Autre exemple où le double sens des mots qu’on veut opposer est voulu délibérément. Il s’agit d’une sentence parallèle, et un lettré en donne le premier membre :

Con ruồi đậu mâm sôi đậu.
La mouche se pose sur le plateau de riz cuit avec des haricots.

L’astuce réside en ce que le mot đậu signifie à la fois “ se poser” et “haricots”. Et dans le second membre de la sentence parallèle, il faudra lui opposer un autre mot qui ait la même propriété. Le second lettré y réussit, probablement après s’être arraché bon nombre de poils de sa barbiche :

Cái kiến bò đĩa thịt bò.
La fourmi rampe sur l’assiette de bœuf.

Bò signifie effectivement à la fois ramper et bœuf.

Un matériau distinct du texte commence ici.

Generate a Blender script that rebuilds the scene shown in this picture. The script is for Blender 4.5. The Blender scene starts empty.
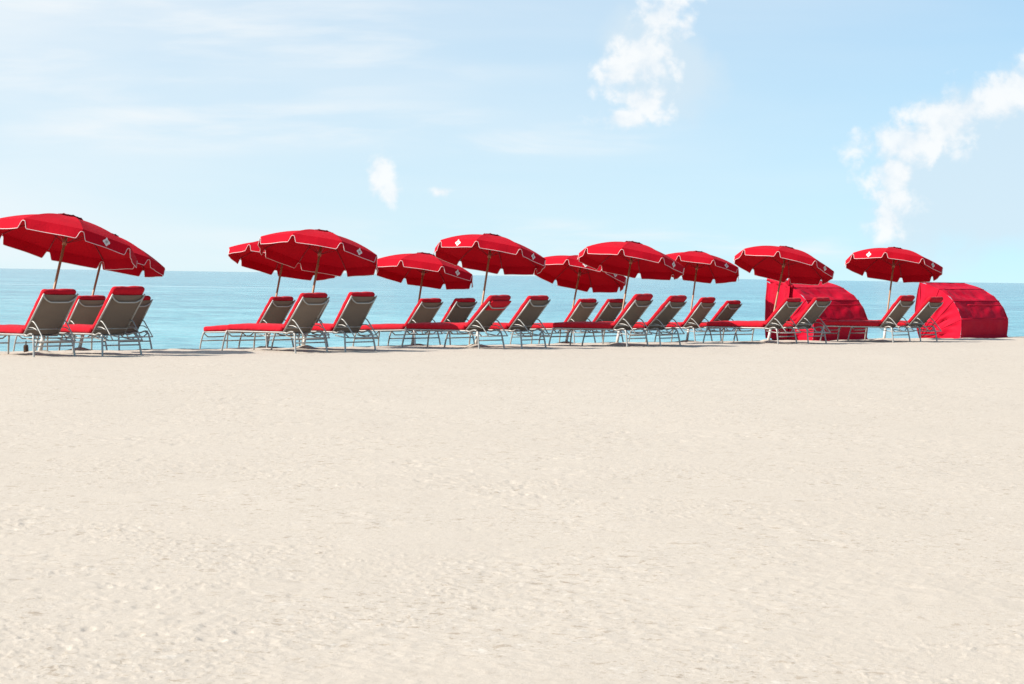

Cette ingéniosité quelque peu puérile, mais à laquelle nos anciens lettrés attachaient une grande importance, nous ne la ferons plus remarquer dans la traduction des textes que lorsque c’est absolument nécessaire à la compréhension du texte. Si nous en parlons ici, c’est simplement pour démontrer qu’il est à peu près impossible de rendre tout le charme d’un texte vietnamien dans une traduction en langue étrangère. Heureusement, là n’est pas la véritable beauté de la Littérature viêtnamienne, qui peut offrir par la fraîcheur de son style et la vigueur de sa pensée un bien meilleur aliment à la curiosité du lecteur étranger. Puisse-t-il y trouver du plaisir, et même, espérons-le, quelque sympathie pour ce petit peuple vaillant qui, tout en luttant presque sans répit afin de maintenir ou reconquérir son indépendance contre des agresseurs cent fois plus puissants, n’a cessé de cultiver la Poésie, la Musique, l’amitié, la paix de l’âme, tout ce qui enfin donne à la destinée de l’homme sa signification spirituelle et morale.